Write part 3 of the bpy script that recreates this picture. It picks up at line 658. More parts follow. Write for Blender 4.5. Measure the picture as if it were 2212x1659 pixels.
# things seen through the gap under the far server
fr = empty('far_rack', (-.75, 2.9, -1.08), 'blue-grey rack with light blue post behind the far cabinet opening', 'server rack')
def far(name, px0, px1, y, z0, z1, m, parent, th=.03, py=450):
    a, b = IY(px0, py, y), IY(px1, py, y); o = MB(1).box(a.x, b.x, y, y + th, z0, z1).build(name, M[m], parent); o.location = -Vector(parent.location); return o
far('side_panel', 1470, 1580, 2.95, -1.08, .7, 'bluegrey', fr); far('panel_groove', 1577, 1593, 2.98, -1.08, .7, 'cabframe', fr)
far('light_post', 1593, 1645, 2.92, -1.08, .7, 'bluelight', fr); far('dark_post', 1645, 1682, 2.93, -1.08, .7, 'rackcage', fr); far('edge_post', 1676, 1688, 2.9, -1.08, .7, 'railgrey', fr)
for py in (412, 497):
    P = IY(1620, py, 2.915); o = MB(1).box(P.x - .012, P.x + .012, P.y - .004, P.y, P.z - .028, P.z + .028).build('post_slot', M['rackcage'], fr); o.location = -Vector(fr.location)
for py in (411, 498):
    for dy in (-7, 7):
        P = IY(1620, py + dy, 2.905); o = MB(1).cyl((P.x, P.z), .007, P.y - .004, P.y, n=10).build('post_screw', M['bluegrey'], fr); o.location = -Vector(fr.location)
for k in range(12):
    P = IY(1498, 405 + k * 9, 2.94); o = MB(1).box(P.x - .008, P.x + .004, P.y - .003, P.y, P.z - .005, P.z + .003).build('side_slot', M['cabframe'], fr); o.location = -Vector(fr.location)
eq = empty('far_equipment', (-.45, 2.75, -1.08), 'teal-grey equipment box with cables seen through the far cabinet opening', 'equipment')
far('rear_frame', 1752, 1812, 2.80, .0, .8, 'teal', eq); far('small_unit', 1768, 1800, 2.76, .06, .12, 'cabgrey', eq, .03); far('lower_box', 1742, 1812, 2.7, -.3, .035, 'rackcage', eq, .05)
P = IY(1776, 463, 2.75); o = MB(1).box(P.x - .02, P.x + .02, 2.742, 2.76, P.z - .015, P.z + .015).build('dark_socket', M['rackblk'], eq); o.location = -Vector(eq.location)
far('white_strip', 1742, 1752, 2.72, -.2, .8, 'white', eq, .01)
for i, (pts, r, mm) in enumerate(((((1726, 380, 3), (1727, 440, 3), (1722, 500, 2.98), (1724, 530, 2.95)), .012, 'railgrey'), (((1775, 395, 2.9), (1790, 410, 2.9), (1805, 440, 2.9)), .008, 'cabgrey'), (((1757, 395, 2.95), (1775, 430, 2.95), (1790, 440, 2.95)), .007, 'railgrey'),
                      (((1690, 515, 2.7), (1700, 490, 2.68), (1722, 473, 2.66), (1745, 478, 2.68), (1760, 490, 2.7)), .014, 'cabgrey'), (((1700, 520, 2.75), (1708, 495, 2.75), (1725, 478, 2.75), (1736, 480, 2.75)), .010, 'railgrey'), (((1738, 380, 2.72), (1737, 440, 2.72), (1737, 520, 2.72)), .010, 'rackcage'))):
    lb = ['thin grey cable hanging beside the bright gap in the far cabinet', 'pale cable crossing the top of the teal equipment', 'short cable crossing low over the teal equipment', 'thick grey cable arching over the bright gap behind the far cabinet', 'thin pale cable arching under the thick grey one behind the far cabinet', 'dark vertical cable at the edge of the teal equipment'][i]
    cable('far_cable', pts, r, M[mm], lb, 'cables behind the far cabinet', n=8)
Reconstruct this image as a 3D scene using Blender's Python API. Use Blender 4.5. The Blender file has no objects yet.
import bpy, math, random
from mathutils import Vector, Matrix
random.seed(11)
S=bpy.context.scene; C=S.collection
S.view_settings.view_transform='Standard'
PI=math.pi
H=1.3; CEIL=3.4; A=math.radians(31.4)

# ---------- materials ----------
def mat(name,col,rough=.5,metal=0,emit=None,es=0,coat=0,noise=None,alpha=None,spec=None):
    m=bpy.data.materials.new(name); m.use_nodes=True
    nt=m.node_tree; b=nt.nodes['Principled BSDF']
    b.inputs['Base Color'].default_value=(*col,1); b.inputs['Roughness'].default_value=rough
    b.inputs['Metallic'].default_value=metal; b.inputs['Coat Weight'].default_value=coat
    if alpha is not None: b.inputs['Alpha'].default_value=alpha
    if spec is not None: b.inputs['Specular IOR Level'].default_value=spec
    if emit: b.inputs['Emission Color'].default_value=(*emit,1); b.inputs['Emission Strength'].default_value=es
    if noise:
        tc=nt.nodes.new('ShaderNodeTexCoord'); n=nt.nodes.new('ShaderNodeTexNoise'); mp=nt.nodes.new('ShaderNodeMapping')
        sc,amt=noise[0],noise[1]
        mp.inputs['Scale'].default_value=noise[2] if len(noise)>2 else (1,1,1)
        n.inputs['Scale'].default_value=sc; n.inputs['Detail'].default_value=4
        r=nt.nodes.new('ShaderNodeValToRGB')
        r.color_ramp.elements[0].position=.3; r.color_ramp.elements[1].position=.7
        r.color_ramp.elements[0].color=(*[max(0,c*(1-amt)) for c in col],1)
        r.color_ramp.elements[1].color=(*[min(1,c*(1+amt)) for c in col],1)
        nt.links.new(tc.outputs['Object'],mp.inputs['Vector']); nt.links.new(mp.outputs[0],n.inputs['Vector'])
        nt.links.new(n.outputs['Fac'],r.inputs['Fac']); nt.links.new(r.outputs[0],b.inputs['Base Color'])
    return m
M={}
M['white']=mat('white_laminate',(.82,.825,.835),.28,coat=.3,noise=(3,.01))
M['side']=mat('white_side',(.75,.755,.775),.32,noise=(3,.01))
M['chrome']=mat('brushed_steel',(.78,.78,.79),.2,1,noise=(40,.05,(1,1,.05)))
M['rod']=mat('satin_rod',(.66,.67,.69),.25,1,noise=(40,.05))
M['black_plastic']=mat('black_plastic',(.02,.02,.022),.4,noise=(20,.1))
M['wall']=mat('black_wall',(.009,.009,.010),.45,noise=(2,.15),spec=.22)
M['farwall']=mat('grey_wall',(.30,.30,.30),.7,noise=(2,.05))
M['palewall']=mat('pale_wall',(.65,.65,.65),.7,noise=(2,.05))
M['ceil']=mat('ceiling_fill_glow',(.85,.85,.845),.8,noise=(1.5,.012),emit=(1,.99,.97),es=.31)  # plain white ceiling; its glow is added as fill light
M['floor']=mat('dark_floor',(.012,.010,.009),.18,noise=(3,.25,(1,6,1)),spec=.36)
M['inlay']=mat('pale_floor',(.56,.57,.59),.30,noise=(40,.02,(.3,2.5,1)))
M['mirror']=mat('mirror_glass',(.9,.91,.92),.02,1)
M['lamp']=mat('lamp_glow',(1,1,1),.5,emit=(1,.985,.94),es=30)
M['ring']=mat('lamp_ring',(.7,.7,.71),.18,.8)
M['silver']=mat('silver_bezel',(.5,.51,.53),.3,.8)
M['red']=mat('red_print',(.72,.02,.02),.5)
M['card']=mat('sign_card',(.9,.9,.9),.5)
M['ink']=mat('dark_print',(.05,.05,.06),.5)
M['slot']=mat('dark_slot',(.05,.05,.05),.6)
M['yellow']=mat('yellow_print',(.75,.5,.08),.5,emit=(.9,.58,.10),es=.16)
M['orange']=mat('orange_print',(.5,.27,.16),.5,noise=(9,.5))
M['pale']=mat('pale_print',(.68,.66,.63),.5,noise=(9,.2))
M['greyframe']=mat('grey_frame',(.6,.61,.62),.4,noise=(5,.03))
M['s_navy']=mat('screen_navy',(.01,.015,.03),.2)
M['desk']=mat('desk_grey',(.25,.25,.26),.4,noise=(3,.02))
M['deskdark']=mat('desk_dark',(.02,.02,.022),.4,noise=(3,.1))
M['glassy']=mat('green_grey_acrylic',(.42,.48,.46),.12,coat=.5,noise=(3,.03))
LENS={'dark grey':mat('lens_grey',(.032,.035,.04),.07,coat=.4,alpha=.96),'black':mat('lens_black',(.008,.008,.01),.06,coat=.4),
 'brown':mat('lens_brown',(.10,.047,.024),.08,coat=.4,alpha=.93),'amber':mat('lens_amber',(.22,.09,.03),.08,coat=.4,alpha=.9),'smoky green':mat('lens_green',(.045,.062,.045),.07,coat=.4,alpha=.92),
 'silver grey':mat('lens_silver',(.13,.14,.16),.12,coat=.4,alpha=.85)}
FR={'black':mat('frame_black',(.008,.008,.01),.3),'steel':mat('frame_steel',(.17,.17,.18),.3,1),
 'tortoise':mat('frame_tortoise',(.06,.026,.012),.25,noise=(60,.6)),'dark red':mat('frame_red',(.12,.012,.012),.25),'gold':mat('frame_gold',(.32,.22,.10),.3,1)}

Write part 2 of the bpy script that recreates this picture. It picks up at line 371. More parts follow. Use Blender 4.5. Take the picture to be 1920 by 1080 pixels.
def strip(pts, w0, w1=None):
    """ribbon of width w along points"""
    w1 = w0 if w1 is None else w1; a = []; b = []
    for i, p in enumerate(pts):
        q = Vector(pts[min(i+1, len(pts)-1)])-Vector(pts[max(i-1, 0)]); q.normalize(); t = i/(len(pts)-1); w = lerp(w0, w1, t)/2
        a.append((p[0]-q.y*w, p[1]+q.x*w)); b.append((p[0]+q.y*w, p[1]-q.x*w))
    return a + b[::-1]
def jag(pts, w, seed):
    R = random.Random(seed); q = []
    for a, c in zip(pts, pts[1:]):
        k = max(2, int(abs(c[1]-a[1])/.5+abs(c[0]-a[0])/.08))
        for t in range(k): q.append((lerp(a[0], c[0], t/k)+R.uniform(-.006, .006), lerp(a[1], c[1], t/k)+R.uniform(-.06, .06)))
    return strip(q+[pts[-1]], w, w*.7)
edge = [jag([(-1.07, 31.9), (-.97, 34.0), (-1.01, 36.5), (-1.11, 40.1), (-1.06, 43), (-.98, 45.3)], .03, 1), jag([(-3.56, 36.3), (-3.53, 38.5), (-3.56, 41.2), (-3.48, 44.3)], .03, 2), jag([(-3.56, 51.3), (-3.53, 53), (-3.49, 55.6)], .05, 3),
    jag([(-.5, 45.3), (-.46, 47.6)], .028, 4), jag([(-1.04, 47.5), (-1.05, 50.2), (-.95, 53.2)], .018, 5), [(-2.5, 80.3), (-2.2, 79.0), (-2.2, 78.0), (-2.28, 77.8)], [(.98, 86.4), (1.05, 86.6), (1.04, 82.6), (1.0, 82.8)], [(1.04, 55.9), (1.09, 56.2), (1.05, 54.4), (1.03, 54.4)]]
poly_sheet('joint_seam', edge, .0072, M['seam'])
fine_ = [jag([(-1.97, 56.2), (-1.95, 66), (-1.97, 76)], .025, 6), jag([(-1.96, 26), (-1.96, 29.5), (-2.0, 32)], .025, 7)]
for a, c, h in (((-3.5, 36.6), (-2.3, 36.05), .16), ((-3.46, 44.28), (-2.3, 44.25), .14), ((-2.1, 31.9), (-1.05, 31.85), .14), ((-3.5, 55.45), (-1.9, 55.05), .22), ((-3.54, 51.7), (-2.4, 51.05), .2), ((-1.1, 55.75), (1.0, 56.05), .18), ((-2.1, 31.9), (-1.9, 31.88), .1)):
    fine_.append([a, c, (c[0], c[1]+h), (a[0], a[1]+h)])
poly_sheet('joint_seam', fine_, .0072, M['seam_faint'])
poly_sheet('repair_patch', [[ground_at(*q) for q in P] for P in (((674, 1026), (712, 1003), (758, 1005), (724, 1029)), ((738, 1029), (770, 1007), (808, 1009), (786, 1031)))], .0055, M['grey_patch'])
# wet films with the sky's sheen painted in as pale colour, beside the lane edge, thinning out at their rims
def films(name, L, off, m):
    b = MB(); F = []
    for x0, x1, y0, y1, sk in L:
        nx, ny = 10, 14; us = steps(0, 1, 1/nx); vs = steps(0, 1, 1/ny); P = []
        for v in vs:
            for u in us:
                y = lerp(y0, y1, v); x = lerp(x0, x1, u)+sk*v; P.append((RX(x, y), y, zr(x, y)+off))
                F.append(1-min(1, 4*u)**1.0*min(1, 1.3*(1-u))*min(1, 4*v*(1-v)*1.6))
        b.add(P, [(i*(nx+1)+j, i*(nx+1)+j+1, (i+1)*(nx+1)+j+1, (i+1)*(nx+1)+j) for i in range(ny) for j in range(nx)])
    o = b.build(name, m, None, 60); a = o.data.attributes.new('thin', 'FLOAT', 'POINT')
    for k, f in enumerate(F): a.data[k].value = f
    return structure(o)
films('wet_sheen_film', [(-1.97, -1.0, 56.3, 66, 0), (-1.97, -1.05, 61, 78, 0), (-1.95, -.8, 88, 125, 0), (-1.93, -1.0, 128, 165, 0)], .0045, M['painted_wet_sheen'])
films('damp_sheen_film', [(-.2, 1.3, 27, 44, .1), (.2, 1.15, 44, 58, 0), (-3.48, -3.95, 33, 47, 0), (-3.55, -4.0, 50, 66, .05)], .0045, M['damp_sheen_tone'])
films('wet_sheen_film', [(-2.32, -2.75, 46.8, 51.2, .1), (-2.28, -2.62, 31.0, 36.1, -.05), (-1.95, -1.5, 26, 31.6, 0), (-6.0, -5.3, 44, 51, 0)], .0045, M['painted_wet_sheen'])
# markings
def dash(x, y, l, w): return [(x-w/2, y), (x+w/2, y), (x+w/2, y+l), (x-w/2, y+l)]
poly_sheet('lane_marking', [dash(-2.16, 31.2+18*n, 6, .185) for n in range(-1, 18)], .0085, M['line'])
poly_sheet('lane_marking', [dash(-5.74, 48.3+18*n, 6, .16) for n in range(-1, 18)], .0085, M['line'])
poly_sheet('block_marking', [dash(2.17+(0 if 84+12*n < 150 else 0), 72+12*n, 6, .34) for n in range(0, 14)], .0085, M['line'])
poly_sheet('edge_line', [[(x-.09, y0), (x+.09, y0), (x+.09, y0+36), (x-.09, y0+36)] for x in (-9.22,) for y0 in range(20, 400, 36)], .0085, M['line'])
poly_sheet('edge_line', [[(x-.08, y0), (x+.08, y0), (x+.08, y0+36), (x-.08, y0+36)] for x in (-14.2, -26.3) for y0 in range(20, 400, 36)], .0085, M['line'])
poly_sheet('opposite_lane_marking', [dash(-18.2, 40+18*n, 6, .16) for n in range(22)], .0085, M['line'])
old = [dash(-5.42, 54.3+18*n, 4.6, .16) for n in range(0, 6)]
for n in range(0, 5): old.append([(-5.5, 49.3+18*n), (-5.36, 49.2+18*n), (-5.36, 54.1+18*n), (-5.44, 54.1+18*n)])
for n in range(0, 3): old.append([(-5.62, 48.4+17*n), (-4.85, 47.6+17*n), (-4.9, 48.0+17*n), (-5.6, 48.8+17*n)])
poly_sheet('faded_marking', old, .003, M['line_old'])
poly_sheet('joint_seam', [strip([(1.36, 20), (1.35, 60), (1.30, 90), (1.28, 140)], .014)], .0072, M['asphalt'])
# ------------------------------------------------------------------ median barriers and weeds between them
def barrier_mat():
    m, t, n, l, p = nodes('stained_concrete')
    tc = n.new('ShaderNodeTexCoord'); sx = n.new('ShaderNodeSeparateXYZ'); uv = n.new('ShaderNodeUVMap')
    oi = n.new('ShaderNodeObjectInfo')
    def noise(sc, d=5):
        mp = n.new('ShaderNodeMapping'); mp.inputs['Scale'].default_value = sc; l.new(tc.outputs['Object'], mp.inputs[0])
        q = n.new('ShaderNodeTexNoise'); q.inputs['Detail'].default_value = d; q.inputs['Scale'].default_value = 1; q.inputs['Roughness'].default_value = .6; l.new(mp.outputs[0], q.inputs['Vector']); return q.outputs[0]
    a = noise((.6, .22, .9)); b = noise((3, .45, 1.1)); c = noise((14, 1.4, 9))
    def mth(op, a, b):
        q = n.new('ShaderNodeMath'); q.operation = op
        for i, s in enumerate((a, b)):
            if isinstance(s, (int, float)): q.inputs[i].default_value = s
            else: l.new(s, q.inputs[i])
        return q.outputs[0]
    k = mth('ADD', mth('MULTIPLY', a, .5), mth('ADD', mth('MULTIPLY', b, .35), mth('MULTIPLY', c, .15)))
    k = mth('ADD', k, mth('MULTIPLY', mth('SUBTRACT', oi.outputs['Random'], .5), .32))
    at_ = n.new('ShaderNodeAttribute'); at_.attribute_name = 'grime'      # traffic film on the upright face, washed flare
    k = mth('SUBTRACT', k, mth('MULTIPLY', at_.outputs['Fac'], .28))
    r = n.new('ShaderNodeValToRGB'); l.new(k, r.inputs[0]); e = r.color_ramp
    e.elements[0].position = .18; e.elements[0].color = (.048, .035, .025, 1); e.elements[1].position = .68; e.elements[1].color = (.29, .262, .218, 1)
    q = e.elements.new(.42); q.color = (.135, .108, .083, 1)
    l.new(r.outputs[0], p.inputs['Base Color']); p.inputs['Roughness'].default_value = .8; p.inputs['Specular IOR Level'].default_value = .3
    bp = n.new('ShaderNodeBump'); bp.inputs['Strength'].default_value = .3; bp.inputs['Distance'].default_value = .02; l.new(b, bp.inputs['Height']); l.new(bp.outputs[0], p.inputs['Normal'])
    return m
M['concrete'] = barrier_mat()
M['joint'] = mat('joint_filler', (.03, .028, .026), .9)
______
- Task directions: Write down exactly the span of lines above from the one containing "Reconstruct this image" to the one containing "H=1.3; CEIL=3.4; A=math.radians(31.4)", both ends included.

- Response:
Reconstruct this image as a 3D scene using Blender's Python API. Use Blender 4.5. The Blender file has no objects yet.
import bpy, math, random
from mathutils import Vector, Matrix
random.seed(11)
S=bpy.context.scene; C=S.collection
S.view_settings.view_transform='Standard'
PI=math.pi
H=1.3; CEIL=3.4; A=math.radians(31.4)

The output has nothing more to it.